The Roaring ’20s approach a dark and dangerous end as criminal activity, bombings, and plunging stocks rock Chicago.
Gina Ricci works as a cigarette girl and drink server at the Third Door, a speak-easy run by the iron-fisted Signora Castallazzo, who also has several legitimate businesses and a good relationship with the cops. Gina works to support her father, who has palsy. She’s recently resumed a tenuous relationship with her wealthy great-aunt and great-uncle after the murder of their son, her cousin Marty, a photographer who left her the little he owned. Gina becomes involved in yet another murder when Marty’s sister, Nancy, an ambitious cop who wants to become the first woman detective, asks her to take photos at a crime scene. The dead woman had been drinking heavily with a friend and two stockbrokers at the Third Door the night before, and there’s a chance Fruma may have been poisoned by bad hooch.
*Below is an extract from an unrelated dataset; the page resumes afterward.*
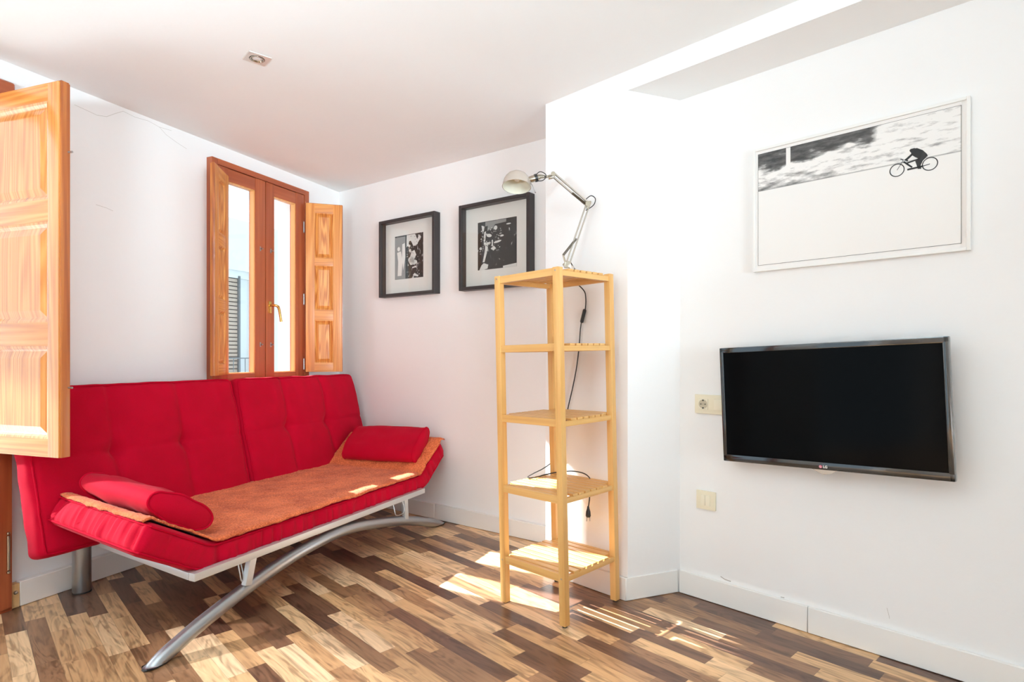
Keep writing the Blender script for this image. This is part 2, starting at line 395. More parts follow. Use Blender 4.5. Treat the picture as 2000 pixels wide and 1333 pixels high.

Naturally curious and hoping to save the speak-easy from ruin, Gina takes advantage of her insider position to snoop even though she’s blindsided when the war veteran she’s attracted to suddenly has a wife turn up out of the blue. The death of one of the stockbrokers Fruma was partying with makes the case more complicated and places Gina in a perilous position.
You have to love a gal who takes chances while staying true to herself.